**EXERCISE AIM**
Keep only the lines from the top of the listing through the one with "tag(mb.build('blue_terminal', 'tblue', bevel=.002), 'blue", and reproduce them unaltered.

**COLLECTED MATERIAL**
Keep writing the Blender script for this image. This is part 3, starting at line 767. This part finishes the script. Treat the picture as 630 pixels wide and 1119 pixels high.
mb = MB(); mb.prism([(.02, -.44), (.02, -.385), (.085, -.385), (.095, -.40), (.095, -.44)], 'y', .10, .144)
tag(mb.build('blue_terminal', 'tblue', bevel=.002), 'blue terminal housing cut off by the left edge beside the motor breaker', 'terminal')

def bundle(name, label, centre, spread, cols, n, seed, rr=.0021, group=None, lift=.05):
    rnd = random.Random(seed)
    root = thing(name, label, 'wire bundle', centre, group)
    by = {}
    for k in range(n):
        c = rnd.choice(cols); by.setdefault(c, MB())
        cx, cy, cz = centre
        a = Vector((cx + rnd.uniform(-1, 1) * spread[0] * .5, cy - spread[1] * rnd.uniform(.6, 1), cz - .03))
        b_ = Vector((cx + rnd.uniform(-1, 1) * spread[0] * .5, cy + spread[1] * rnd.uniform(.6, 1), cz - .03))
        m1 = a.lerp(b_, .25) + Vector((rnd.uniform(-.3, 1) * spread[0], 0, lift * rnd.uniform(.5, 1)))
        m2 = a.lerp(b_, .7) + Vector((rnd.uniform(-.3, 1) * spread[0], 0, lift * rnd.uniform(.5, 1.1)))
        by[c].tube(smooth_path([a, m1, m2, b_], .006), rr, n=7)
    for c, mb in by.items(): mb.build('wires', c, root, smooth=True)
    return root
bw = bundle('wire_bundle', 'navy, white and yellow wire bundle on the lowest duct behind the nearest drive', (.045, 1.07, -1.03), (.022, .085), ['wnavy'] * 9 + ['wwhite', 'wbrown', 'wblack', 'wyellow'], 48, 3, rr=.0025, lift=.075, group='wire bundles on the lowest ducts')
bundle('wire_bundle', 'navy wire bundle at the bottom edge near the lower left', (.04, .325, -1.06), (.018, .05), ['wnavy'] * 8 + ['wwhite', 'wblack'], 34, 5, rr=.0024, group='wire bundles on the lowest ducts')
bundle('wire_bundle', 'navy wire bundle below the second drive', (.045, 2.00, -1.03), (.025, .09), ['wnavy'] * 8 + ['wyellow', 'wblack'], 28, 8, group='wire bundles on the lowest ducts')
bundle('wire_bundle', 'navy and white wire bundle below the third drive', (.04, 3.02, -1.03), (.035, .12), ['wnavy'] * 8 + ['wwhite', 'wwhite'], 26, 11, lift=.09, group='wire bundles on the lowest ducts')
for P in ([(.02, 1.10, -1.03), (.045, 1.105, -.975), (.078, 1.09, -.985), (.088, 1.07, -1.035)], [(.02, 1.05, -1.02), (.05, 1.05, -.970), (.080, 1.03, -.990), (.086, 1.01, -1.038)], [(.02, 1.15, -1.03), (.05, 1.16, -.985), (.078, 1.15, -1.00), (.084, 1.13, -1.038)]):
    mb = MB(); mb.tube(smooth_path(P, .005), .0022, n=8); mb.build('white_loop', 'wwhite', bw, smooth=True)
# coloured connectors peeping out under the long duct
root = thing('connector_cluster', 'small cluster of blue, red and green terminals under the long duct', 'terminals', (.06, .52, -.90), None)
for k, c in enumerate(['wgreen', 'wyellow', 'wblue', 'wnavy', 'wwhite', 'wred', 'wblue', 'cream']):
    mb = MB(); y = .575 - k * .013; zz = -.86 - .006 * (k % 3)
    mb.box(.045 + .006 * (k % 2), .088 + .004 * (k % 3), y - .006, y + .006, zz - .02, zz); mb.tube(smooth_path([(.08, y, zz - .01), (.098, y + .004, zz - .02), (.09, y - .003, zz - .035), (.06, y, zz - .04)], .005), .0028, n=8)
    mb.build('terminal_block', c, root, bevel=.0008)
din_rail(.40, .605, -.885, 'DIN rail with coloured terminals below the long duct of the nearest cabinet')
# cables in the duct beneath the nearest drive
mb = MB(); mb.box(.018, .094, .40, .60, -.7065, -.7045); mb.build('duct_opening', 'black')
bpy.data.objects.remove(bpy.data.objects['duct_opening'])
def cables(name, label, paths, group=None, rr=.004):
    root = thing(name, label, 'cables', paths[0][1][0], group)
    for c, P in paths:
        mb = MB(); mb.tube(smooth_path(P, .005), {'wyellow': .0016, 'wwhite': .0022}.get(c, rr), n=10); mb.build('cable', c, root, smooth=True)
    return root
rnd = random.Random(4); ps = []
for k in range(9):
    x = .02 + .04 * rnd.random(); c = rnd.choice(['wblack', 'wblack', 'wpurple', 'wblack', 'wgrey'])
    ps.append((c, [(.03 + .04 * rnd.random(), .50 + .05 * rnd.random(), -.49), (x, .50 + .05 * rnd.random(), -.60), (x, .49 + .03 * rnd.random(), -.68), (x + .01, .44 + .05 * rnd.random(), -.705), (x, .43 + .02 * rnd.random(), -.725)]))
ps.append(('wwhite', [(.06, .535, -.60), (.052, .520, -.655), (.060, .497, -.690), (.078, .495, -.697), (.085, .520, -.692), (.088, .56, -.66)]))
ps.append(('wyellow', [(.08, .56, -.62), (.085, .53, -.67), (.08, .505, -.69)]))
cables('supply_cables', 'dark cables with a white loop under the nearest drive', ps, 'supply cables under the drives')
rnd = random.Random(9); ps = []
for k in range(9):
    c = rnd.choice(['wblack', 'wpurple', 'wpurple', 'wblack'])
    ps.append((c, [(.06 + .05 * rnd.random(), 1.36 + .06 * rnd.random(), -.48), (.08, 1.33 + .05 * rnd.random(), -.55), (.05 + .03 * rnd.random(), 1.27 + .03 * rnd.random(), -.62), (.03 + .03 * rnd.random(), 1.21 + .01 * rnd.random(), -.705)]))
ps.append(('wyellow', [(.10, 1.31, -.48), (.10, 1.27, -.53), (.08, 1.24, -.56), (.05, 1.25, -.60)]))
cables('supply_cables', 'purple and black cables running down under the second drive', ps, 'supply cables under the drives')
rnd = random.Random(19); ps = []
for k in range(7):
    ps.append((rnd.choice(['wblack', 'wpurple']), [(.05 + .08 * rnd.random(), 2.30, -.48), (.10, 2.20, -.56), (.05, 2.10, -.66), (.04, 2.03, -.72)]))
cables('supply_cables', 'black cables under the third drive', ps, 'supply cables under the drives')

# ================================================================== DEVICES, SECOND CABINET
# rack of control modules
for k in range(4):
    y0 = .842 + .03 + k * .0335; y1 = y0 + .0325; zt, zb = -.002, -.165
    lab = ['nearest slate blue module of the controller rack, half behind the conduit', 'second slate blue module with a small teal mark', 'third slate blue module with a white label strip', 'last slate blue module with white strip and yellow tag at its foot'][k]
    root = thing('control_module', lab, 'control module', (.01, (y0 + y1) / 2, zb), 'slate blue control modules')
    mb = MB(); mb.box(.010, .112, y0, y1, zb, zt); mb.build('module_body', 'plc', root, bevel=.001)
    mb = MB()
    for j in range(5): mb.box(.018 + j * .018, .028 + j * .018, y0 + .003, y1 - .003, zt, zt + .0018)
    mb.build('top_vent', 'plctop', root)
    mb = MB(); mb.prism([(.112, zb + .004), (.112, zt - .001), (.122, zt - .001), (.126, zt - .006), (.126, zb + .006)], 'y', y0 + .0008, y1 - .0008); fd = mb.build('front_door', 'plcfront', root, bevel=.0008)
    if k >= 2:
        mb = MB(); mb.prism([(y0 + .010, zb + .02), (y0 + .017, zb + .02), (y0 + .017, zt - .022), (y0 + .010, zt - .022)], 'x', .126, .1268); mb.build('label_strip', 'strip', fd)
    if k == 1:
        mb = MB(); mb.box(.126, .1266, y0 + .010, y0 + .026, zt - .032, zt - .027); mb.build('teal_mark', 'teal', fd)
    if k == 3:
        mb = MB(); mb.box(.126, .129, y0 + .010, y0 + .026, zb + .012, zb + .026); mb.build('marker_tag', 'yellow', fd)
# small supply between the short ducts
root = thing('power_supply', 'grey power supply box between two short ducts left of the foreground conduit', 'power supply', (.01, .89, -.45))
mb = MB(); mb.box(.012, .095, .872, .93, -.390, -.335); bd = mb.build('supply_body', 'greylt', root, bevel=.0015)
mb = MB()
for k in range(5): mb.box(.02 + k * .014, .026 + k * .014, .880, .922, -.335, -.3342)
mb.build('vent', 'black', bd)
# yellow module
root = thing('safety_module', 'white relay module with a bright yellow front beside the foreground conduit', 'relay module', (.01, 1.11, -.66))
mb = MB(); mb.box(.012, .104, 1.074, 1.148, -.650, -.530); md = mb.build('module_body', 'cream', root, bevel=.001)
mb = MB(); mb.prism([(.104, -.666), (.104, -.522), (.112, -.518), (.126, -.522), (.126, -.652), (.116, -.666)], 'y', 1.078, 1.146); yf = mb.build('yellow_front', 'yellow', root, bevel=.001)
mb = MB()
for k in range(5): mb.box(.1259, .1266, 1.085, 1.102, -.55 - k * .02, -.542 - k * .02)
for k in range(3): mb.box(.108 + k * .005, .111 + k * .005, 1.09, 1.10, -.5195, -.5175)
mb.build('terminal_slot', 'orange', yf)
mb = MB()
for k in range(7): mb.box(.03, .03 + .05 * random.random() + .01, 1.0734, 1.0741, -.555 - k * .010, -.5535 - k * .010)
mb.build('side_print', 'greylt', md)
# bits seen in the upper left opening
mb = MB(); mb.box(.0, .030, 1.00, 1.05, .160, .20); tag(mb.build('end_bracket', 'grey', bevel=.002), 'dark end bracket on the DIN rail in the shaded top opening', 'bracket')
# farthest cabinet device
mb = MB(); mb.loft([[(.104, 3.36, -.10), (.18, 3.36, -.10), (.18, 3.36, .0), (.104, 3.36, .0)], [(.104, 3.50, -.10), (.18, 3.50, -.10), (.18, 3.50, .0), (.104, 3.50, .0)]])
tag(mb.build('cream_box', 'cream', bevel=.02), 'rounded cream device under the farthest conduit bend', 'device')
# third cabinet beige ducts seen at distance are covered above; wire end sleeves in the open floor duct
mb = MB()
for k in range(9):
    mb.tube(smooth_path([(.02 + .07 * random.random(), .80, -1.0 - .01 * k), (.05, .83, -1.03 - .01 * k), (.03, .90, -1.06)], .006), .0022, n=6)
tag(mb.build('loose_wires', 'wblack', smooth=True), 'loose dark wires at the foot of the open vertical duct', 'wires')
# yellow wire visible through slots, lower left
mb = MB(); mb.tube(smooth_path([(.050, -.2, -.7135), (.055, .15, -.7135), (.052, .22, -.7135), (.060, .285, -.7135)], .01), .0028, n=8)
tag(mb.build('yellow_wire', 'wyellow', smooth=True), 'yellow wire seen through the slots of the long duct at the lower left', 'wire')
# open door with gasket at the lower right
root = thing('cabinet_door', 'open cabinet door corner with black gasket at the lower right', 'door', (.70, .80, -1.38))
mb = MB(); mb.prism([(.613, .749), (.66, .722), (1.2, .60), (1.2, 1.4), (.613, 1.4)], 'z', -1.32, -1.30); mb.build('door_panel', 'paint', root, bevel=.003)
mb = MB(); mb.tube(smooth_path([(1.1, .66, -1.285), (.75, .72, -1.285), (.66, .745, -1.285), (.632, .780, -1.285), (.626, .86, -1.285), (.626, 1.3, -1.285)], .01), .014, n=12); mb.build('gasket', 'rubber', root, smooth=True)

**SOLUTION**
Keep writing the Blender script for this image. This is part 3, starting at line 767. This part finishes the script. Treat the picture as 630 pixels wide and 1119 pixels high.
mb = MB(); mb.prism([(.02, -.44), (.02, -.385), (.085, -.385), (.095, -.40), (.095, -.44)], 'y', .10, .144)
tag(mb.build('blue_terminal', 'tblue', bevel=.002), 'blue terminal housing cut off by the left edge beside the motor breaker', 'terminal')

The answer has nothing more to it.